Aos 2 anos de idade, iniciamos um trabalho de fonoaudiologia em domicílio. Recebíamos uma profissional semanalmente para brincar e me ajudar a modelar a linguagem para as crianças. Foi um processo muito importante que me ajudou a ter confiança no meu papel de mãe e educadora.
A fonoaudióloga me assegurou que a mistura de línguas não causa atrasos. O importante é manter a consistência nas palavras usadas e prestar atenção se a criança está entendendo, mesmo se não estiver reproduzindo os sons corretamente.
E assim foi por um ano. Logo nos primeiros meses a evolução foi clara: os três estavam falando muito mais e na maior parte de tempo, mais português do que inglês. Fiquei muito orgulhosa! Novamente, não me senti “a professora”, mas entendi que pouco importa se estou sentando com eles e dando “aulas” como seria em uma escola. O aprendizado da língua vem naturalmente, sem forçar. O mais importante é que haja comunicação.
Agora, com 3 anos e meio, os meus trigêmeos tem ido à escolinha e falado bastante inglês. Mas em casa ainda procuro manter o português. Por mais que me respondam muitas vezes em inglês, entendem tudo o que falo em português e às vezes soltam algumas pérolas como “fazer xixi”, “fazer cocô” e a gente morre de amores!
Meu conselho para as mães que se preocupam com a criação bilíngue é: não adianta forçar! Assim como tudo, o que importa é sermos exemplo. Se as crianças entenderem a importância que a língua e cultura brasileiras têm para você, elas vão acompanhar em seu tempo. E se tiverem interesse em se aprofundarem, saberão exatamente onde procurar ajuda.
3 Comentários
Oi Marta, gostei muito do teu texto!
Temos alguns pontos em comum, também sou mãe de trigêmeas, só que são três meninas! Elas têm quase 11 anos, e nasceram dois meses antes… Também sempre gostei muito de letras, adoro escrever, e trabalhei um pouco com tradução (francês-porutguês), ainda sonho em trabalhar como tradutora, mas é difícil esse mercado.
Sempre falei em português com minhas filhas, desde pequenas e também me mudei com a família pro Brasil durante dois anos,e lá em um espaço de um mês elas falavam tudo e sem sotaque!
Depois quando voltamos, processo inverso, retornaram a falar francês como se nunca tivessem ido embora.
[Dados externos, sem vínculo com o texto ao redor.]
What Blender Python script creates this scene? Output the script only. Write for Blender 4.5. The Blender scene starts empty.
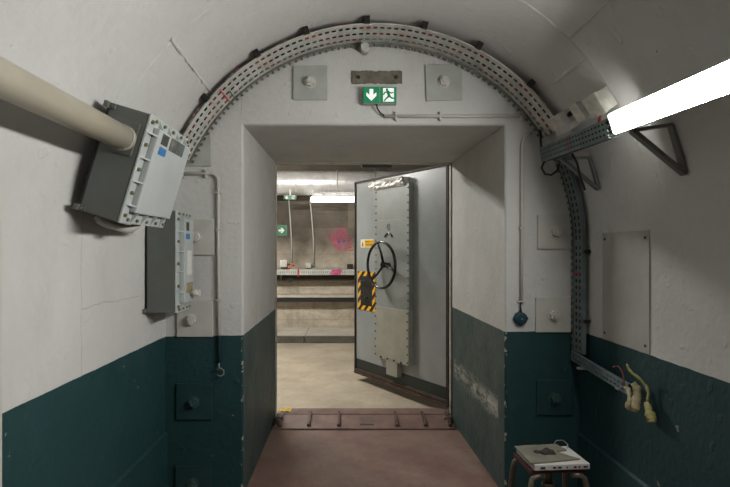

Hoje elas falam bem o português, mas com sotaque forte, e falta vocabulário, claro, mesmo que eu fale bastante na nossa língua com elas, o francês é muito mais presente no dia-a-dia.
Não me preocupei em ensiná-las a escrever, fui negligente nessa parte, tu pretendes ensinar aos teus?
Um abraço
Oi Zandra! Desculpa nao ter respondido antes. Que demais encontrar outra mãe de trigêmeos nesse espaço! Ainda mais na França. Vou confessar que depois dos EUA, a França é muito querida p/ mim também. Quando fiz o bacharelado em Letras, também estudei francês e um dos meus sonhos é poder morar aí pelo menos alguns meses e que as crianças aprendam francês também. Precisamos conversar mais!
Sobre ensinar a escrever em português, não tinha pensado nisso ainda porque eles são pequenos, mas principalmente agora que já foi descartada a preocupação de desenvolvimento deles, quero incentivar ao máximo o português. Vamos ver como vai ser a rotina, né? Sei que muitas das coisas que a gente pretende fazer nem sempre são possíveis, mas vou me esforçar!